The past record of the Army in such probes also doesn’t give much confidence. In 2015, in a first such decision of its nature during the ongoing turmoil, the army’s northern command endorsed the life imprisonment to its six army personnel, including a colonel-rank officer, by a General Court Martial in the infamous 2010 Machil fake encounter case.

Those convicted included the then Commanding Officer of the 4 Rajput regiment Col DK Pathania, Captain Upendra Singh, Havildar Devendra Kumar, Lance Naik Lakhmi, Lance Naik Arun Kumar and Rifleman Abbas Hussain Shah of Territorial Army.

The personnel were held guilty of luring three Kashmiri youth — Shehzad Ahmad, Riyaz Ahmad and Mohammad Shafi — to Kalaroos in Kupwara on the promise of job and money and later shooting them dead and dubbing them as the terrorists infiltrating from Pakistan.

The discovery later that the killings were fake had touched off a torrent of protests in Valley lasting five months. Around 120 youth — most of them teenagers — were killed in the unrest. For years, Machil encounter had become one among the major cases of the human rights violations in J&K, that symbolized everything that had gone wrong with the security management of erstwhile state beginning with early nineties massacres through Pathribal and Ganderbal fake encounters to the curbs on everyday life.

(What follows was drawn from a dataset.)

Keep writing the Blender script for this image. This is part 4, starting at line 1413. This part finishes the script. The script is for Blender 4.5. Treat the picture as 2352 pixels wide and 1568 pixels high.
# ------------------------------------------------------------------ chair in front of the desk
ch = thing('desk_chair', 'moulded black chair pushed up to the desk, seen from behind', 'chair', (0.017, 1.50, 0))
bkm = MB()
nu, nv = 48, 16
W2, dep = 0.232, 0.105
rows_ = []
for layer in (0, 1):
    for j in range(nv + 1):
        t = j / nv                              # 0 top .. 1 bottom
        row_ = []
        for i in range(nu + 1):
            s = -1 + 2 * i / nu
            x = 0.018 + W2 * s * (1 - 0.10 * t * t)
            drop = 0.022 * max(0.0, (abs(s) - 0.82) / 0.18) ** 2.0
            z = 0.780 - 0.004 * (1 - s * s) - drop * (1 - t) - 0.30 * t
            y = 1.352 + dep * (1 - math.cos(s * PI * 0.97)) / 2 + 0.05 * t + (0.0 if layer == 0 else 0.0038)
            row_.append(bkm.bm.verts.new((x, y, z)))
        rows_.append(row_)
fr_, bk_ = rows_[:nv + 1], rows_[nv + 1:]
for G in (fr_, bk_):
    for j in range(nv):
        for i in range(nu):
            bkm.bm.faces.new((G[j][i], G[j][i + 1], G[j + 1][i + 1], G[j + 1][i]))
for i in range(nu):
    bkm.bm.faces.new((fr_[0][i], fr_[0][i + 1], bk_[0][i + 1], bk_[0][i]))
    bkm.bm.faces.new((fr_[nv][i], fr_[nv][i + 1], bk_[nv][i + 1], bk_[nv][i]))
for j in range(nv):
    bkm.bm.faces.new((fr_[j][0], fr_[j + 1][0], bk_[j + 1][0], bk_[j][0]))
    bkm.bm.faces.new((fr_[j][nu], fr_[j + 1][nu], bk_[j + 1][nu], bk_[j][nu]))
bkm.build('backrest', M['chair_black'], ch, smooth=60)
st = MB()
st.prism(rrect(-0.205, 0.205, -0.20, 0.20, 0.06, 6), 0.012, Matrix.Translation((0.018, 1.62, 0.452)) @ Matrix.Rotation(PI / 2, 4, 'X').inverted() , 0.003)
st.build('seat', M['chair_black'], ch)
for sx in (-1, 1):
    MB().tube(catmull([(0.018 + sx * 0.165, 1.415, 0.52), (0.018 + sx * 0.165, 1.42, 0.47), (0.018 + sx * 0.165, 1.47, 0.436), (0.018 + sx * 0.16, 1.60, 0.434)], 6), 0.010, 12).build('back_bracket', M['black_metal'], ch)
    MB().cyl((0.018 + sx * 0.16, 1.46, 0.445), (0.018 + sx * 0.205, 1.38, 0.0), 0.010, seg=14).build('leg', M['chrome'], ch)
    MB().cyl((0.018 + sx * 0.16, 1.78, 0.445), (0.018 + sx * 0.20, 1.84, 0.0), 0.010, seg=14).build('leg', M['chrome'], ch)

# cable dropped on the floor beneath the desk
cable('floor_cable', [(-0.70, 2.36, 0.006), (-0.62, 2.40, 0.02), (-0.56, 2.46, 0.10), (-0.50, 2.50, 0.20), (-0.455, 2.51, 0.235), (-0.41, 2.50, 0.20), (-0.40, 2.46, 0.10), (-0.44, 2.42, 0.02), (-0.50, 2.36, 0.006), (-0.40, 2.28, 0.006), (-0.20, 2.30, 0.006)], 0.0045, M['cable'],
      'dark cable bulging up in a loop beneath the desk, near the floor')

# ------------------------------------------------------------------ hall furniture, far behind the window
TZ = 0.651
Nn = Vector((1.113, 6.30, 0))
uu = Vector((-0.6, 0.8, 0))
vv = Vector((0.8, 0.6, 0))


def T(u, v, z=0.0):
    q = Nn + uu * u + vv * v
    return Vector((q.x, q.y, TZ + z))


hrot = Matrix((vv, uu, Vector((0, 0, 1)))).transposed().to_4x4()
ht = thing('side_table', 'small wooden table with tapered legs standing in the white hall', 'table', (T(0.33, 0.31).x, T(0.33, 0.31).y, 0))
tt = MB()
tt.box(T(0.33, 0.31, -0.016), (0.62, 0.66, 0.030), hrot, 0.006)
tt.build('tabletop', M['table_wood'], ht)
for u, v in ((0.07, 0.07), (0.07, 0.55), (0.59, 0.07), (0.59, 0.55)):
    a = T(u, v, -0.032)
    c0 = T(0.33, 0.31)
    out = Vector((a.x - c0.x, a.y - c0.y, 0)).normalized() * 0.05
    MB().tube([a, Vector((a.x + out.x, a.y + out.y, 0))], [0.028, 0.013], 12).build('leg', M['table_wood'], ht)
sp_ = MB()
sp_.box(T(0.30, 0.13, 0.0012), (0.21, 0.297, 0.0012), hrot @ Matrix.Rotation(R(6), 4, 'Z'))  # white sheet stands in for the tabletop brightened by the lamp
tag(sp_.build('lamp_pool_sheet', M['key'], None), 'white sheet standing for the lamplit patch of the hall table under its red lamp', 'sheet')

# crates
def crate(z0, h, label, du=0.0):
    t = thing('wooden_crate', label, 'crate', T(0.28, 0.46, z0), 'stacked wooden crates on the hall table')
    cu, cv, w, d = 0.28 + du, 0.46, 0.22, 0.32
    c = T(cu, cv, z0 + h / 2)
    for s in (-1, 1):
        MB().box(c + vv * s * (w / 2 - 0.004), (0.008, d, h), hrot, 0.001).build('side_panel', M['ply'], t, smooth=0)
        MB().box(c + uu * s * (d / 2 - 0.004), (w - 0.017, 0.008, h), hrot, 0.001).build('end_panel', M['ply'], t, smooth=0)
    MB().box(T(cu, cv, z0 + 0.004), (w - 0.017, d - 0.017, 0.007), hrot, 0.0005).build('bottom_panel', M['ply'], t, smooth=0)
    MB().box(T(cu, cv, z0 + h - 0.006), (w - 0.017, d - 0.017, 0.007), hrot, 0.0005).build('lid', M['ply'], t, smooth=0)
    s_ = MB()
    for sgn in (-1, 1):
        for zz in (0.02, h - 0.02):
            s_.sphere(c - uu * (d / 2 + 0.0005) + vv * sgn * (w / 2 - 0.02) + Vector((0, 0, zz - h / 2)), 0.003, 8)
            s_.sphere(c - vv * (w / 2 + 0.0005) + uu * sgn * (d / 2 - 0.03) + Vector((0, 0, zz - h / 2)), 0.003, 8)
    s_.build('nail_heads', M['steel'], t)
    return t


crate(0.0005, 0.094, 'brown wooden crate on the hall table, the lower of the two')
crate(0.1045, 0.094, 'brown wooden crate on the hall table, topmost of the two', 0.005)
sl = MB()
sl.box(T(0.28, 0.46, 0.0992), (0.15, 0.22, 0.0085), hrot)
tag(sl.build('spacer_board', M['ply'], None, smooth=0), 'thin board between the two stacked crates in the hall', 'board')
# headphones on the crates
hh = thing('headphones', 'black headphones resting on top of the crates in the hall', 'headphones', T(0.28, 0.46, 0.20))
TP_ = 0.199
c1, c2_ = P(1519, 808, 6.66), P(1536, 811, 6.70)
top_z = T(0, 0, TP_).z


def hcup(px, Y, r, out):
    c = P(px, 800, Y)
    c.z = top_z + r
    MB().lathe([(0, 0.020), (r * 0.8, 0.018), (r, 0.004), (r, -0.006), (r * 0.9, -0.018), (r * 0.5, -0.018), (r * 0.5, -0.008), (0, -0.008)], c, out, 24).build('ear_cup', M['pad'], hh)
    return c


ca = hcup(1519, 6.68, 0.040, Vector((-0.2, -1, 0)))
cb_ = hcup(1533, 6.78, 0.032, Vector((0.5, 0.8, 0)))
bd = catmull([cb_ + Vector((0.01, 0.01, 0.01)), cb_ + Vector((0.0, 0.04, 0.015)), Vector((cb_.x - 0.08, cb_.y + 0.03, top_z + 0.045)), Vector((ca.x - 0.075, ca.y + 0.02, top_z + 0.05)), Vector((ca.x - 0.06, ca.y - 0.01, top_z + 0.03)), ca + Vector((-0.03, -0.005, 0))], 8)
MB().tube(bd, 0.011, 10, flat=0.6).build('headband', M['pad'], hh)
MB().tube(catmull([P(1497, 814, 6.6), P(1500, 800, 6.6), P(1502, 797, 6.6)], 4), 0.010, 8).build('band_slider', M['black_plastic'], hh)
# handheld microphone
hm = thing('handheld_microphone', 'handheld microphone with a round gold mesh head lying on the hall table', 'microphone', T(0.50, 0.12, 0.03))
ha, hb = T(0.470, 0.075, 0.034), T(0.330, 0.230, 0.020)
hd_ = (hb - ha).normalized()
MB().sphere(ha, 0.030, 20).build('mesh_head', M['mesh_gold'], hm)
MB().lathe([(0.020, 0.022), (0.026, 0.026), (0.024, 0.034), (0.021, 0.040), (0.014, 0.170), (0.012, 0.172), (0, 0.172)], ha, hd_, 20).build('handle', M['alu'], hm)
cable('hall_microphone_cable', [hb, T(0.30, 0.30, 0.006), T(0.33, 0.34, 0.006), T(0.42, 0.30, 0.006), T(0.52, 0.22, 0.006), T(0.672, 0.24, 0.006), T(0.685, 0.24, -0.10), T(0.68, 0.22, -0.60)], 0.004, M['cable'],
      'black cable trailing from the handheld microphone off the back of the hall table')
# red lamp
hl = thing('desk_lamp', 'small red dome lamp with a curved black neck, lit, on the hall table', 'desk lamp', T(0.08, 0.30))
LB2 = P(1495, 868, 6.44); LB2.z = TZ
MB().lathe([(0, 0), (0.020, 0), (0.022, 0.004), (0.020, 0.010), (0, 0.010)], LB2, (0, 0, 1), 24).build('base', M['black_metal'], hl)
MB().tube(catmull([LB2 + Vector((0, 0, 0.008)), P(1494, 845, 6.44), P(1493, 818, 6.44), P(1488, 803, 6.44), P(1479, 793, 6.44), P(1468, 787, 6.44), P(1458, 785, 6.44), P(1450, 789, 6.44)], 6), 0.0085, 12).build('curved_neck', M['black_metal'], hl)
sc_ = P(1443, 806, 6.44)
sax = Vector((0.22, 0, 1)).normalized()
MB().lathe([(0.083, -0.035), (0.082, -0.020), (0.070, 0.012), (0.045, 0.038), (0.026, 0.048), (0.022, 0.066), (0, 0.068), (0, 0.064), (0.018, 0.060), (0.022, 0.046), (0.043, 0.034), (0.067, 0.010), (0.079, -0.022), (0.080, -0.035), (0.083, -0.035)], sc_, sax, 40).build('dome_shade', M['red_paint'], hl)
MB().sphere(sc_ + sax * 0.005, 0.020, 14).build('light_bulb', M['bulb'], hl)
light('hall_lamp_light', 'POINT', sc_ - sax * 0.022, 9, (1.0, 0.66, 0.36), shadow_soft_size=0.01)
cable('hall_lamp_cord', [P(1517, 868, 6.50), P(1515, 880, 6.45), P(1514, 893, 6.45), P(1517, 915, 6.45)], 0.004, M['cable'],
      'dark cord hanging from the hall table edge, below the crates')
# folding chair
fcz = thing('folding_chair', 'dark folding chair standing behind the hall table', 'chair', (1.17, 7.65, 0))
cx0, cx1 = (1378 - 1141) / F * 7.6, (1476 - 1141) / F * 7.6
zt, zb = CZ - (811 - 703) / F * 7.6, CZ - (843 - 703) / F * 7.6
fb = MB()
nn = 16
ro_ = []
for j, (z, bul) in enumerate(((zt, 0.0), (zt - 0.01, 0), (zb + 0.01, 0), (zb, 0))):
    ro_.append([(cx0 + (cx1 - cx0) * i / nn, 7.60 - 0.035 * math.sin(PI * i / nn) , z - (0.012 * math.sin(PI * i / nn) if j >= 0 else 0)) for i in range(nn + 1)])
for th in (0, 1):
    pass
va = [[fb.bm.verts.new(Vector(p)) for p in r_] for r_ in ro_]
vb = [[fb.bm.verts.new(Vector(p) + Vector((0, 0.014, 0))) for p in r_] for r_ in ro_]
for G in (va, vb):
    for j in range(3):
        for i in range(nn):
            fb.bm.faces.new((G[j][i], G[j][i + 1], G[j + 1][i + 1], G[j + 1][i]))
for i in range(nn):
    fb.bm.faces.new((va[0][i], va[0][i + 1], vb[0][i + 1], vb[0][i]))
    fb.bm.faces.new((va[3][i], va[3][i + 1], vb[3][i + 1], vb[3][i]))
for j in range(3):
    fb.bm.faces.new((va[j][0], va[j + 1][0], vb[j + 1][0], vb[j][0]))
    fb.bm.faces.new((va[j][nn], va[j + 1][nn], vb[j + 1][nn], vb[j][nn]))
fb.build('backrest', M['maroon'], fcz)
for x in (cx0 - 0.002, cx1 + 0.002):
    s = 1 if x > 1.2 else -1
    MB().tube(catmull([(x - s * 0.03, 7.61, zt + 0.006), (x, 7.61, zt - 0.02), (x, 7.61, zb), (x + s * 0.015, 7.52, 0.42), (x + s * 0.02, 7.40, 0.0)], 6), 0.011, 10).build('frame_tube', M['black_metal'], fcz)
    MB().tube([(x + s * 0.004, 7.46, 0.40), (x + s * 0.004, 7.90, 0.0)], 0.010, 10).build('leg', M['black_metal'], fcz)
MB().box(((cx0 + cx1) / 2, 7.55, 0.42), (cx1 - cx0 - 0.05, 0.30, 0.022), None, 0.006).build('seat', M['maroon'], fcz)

In encounter at Pathribal in South Kashmir in March 2000, five innocent Kashmiris were killed in cold blood and passed off as the terrorists blamed for the massacre of 36 Sikhs at Chittisinghpora. Though the CBI that probed the case termed Pathribal encounter as fake, Army subsequently gave itself clean chit. Would probe into Amshipora encounter set the record straight? It is difficult to say anything at this time. Much rides on how the probe unfolds in future and whether Army takes its erring personnel to task.